Here is but one of several examples regarding the author's use of conjecture and unfounded conclusions the reader will stumble upon: In a discussion about Stagg and his adoption of the huddle, Paolantonio quotes the famed University of Chicago coach, "To me the coaching profession is one of the noblest and far-reaching in building manhood. Not to drink, not to gamble, not to smoke, not to swear, to be fair-minded, to deal justly, to be honest in thinking and square in dealing, not to bear personal malice or harbor hatred against rivals."

From Stagg's quote, Paolantonio comes up with this: "Thoughtful, pious, and righteous, Stagg brought innovations to football as an attempt to bring Christian fellowship to the game. (This is a reference to Stagg's desire to become a minister since he was enrolled as a divinity student at Yale from 1885 to 1889.) He wanted his players to play under control, to control the pace, the course, and the conduct of what had been a game of mass movement that often broke out into fisticuffs."

Is it possible that Stagg simply wanted his players to only be more Christian-like?

More conjecture appears to follow in the next paragraph where Paolantonio makes the leap from the Christian values that Stagg wanted to instill all the way to huddle mechanics: "Stagg viewed the huddle as a vital aspect of helping to teach sportsmanship. He viewed the huddle as a kind of religious congregation on the field, a place where the players could, if you will, minister to each other, make a plan, and promise to keep faith in that plan and one another."

One would think the author could present a more direct quote about the huddle if such is really true. Perhaps Paolantonio has channelled Stagg through some kind of football locker room séance.

And if that weren't enough, Paolantonio hits a Patriotic chord in the next paragraph that almost made me place my hand over heart as I read it: "What is the huddle but a meeting, a place for the citizenry to gather and regroup? And what is more American than that? Our founding fathers put it right in the Bill of Rights: Congress shall make no law prohibiting 'the right of the people peaceably to assemble.'"

As if the idea of assembly was conceived only in the democracy of America...

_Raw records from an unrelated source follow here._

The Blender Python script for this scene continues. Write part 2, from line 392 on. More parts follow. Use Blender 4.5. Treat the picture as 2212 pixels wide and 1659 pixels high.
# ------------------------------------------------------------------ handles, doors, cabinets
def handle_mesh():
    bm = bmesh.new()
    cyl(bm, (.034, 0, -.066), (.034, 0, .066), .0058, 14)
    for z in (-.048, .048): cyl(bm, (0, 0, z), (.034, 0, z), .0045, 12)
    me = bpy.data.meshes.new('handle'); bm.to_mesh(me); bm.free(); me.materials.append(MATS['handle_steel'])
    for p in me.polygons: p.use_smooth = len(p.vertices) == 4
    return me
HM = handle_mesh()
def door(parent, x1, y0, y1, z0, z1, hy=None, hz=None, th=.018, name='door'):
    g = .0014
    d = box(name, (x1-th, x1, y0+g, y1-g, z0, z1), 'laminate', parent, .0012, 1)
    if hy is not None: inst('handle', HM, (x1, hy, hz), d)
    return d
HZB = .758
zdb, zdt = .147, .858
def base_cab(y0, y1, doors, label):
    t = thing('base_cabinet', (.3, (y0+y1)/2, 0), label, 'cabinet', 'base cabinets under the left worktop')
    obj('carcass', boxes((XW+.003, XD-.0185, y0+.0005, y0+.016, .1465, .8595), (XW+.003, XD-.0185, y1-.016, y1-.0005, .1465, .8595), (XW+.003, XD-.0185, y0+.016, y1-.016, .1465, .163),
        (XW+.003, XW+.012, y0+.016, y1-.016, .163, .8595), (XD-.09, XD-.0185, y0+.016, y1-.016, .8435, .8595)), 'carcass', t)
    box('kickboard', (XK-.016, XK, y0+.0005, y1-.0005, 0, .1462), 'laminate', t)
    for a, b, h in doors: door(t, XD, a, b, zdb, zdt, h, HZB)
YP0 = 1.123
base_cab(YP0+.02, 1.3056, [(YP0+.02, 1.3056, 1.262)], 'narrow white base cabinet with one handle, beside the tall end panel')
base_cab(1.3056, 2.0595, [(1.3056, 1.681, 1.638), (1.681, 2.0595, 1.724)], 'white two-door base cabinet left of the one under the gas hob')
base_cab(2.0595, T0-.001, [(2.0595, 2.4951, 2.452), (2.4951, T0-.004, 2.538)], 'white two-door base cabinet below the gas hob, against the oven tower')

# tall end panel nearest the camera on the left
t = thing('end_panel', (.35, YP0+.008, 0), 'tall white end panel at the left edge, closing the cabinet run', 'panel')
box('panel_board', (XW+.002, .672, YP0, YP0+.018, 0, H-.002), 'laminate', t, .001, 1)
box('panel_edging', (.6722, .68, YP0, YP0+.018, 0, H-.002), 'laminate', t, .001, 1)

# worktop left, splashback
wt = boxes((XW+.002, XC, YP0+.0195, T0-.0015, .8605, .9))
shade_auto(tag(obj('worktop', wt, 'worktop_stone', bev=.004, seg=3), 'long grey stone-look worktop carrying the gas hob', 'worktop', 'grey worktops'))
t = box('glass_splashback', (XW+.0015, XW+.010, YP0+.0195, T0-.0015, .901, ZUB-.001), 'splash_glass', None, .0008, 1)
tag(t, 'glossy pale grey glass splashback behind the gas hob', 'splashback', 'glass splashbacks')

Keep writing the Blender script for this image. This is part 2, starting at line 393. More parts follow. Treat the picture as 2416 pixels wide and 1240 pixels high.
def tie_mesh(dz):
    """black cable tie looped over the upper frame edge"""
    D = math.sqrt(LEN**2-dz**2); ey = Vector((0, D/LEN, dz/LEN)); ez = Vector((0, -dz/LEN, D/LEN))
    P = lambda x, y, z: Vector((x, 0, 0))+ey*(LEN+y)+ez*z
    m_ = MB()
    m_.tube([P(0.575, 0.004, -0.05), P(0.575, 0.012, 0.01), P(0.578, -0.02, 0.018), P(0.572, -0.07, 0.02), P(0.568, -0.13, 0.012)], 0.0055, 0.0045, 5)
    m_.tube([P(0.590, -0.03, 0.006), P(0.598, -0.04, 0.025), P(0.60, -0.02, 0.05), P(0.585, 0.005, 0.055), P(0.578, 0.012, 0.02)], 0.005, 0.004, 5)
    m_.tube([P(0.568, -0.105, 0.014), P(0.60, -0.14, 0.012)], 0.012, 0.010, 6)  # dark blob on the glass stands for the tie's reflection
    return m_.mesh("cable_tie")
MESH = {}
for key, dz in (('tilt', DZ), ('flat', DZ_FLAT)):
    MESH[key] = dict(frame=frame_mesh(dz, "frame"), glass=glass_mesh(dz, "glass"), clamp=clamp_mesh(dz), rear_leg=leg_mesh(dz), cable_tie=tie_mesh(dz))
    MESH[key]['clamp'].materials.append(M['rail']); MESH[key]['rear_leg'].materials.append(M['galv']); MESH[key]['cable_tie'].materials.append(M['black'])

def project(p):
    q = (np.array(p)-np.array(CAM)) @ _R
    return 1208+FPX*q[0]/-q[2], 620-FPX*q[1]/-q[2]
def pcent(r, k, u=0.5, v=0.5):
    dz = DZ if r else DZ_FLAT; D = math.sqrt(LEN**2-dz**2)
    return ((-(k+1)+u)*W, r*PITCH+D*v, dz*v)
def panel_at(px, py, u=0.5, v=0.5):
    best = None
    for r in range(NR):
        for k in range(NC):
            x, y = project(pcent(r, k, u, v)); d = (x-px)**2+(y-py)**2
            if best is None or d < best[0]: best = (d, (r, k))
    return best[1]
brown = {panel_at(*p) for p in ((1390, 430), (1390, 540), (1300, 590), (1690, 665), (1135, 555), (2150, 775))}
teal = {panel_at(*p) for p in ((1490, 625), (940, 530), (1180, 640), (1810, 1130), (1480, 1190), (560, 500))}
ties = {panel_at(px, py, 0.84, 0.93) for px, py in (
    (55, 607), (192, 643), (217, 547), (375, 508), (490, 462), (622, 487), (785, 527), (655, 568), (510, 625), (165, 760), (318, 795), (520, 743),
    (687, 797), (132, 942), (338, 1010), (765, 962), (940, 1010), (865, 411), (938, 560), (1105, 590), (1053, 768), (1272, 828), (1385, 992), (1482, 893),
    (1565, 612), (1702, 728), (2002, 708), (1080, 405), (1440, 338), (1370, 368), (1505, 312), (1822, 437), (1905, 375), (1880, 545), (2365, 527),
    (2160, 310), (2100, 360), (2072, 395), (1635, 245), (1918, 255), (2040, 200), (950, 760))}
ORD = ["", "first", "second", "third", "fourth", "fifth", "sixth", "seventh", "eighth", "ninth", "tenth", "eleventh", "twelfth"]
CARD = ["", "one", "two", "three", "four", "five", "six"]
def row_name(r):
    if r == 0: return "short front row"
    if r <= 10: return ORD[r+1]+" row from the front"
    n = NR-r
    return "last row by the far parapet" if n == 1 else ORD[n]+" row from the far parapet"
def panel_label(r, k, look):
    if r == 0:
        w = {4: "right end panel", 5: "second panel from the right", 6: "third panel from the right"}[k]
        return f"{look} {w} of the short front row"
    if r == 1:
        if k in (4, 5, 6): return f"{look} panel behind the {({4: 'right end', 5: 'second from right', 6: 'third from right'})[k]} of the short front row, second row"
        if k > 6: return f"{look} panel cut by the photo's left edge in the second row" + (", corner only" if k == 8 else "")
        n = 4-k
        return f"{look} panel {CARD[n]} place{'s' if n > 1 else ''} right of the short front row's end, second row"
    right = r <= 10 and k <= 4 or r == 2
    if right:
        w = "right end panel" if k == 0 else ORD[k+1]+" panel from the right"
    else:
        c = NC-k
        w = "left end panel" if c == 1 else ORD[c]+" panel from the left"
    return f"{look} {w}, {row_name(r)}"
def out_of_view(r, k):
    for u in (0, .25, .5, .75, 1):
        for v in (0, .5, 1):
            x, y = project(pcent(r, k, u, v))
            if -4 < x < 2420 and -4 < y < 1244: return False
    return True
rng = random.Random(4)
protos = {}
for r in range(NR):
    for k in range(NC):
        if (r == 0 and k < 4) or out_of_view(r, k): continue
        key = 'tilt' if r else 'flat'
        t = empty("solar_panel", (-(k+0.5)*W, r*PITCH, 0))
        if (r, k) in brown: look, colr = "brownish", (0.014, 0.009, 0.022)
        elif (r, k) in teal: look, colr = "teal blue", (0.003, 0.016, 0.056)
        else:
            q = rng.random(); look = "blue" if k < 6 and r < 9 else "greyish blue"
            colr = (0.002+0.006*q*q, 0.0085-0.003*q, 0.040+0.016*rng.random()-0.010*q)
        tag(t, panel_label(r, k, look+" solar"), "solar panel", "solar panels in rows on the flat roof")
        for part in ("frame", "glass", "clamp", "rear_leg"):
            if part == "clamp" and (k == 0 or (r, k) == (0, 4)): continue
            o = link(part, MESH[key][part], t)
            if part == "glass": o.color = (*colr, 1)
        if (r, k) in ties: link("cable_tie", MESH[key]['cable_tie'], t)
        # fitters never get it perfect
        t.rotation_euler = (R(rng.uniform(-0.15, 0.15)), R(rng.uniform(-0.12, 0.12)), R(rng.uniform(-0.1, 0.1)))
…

Perhaps the most compelling in Paolantonio's How Football Explains America is his argument that Manifest Destiny is the primary motive behind Gridiron (aka American) Football's deviation from soccer and rugby. It's a good idea well worth discussion, but I don't find any of it to be more substantive or compelling than my own theories about the game's evolution. In fact, what I found most annoying was his insistence to belittle the global games of soccer and rugby and other American team sports like basketball and baseball.


Net Ball Action
Originally uploaded by mdt1960
I tried to imagine the response (and disdain) of a sports writer from England, New Zealand or South Africa who covers rugby or soccer reading Paolantonio when he says, "Go ahead, you try going to a rugby game and writing about it. Soccer? Ninety minutes of whatever and then maybe one goal scored by accident. Tough to create a coherent narrative out of that."

I don't know about everyone else, but I find plenty of "coherent narratives" about rugby at www.allblacks.com.

It was this kind of rhetoric throughout the book that I found myself wondering how any non-American would digest this material without contempt for the "land of the free and home of the brave."

Yet, in Paolantonio's defense, he warns the reader in the beginning of the book, "So, please, by all means, check your political correctness at the gate."

Ah yes, the true spirit of the Bush Administration. How dated the book seems already. I wonder how the 2nd edition might read after four or eight years of Obama in the White House. After all, I believe that it is America that really explains football.